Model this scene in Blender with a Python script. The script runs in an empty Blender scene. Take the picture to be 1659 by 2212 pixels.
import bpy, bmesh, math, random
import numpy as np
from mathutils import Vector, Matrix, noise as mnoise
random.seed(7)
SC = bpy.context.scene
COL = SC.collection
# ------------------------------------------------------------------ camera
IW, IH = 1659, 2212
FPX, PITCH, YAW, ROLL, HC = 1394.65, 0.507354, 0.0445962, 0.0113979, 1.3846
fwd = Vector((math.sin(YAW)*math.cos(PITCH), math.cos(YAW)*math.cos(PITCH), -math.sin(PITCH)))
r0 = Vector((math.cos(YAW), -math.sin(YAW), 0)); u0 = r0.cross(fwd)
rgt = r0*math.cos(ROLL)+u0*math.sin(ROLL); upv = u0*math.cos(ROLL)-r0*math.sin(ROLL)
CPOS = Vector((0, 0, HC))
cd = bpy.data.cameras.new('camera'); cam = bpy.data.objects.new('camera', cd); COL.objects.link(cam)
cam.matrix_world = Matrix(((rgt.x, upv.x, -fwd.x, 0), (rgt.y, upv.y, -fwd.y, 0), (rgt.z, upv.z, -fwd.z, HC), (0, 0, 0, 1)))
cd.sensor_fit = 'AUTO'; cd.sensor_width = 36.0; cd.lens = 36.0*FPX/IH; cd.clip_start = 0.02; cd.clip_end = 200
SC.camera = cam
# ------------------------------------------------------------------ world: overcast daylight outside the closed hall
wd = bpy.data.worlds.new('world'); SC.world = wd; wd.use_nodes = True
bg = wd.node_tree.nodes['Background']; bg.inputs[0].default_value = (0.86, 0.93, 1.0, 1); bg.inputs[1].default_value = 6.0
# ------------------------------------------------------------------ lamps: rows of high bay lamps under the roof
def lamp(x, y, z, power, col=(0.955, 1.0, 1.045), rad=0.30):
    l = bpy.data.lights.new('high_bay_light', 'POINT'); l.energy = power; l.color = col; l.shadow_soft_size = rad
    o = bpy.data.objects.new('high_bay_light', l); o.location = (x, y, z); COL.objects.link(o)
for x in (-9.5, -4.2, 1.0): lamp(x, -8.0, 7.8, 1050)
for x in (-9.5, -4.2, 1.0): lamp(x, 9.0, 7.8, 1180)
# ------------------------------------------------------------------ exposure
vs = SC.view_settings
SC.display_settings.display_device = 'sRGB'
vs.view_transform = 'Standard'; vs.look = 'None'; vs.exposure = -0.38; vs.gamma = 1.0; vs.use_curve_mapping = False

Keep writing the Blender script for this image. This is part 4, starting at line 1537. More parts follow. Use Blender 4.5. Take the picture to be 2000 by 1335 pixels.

- - -

• _What is being asked_
Extract all of the data above without altering anything.

• _Written solution_
Model this scene in Blender with a Python script. The script runs in an empty Blender scene. Take the picture to be 1659 by 2212 pixels.
import bpy, bmesh, math, random
import numpy as np
from mathutils import Vector, Matrix, noise as mnoise
random.seed(7)
SC = bpy.context.scene
COL = SC.collection
# ------------------------------------------------------------------ camera
IW, IH = 1659, 2212
FPX, PITCH, YAW, ROLL, HC = 1394.65, 0.507354, 0.0445962, 0.0113979, 1.3846
fwd = Vector((math.sin(YAW)*math.cos(PITCH), math.cos(YAW)*math.cos(PITCH), -math.sin(PITCH)))
r0 = Vector((math.cos(YAW), -math.sin(YAW), 0)); u0 = r0.cross(fwd)
rgt = r0*math.cos(ROLL)+u0*math.sin(ROLL); upv = u0*math.cos(ROLL)-r0*math.sin(ROLL)
CPOS = Vector((0, 0, HC))
cd = bpy.data.cameras.new('camera'); cam = bpy.data.objects.new('camera', cd); COL.objects.link(cam)
cam.matrix_world = Matrix(((rgt.x, upv.x, -fwd.x, 0), (rgt.y, upv.y, -fwd.y, 0), (rgt.z, upv.z, -fwd.z, HC), (0, 0, 0, 1)))
cd.sensor_fit = 'AUTO'; cd.sensor_width = 36.0; cd.lens = 36.0*FPX/IH; cd.clip_start = 0.02; cd.clip_end = 200
SC.camera = cam
# ------------------------------------------------------------------ world: overcast daylight outside the closed hall
wd = bpy.data.worlds.new('world'); SC.world = wd; wd.use_nodes = True
bg = wd.node_tree.nodes['Background']; bg.inputs[0].default_value = (0.86, 0.93, 1.0, 1); bg.inputs[1].default_value = 6.0
# ------------------------------------------------------------------ lamps: rows of high bay lamps under the roof
def lamp(x, y, z, power, col=(0.955, 1.0, 1.045), rad=0.30):
    l = bpy.data.lights.new('high_bay_light', 'POINT'); l.energy = power; l.color = col; l.shadow_soft_size = rad
    o = bpy.data.objects.new('high_bay_light', l); o.location = (x, y, z); COL.objects.link(o)
for x in (-9.5, -4.2, 1.0): lamp(x, -8.0, 7.8, 1050)
for x in (-9.5, -4.2, 1.0): lamp(x, 9.0, 7.8, 1180)
# ------------------------------------------------------------------ exposure
vs = SC.view_settings
SC.display_settings.display_device = 'sRGB'
vs.view_transform = 'Standard'; vs.look = 'None'; vs.exposure = -0.38; vs.gamma = 1.0; vs.use_curve_mapping = False

Keep writing the Blender script for this image. This is part 4, starting at line 1537. More parts follow. Use Blender 4.5. Take the picture to be 2000 by 1335 pixels.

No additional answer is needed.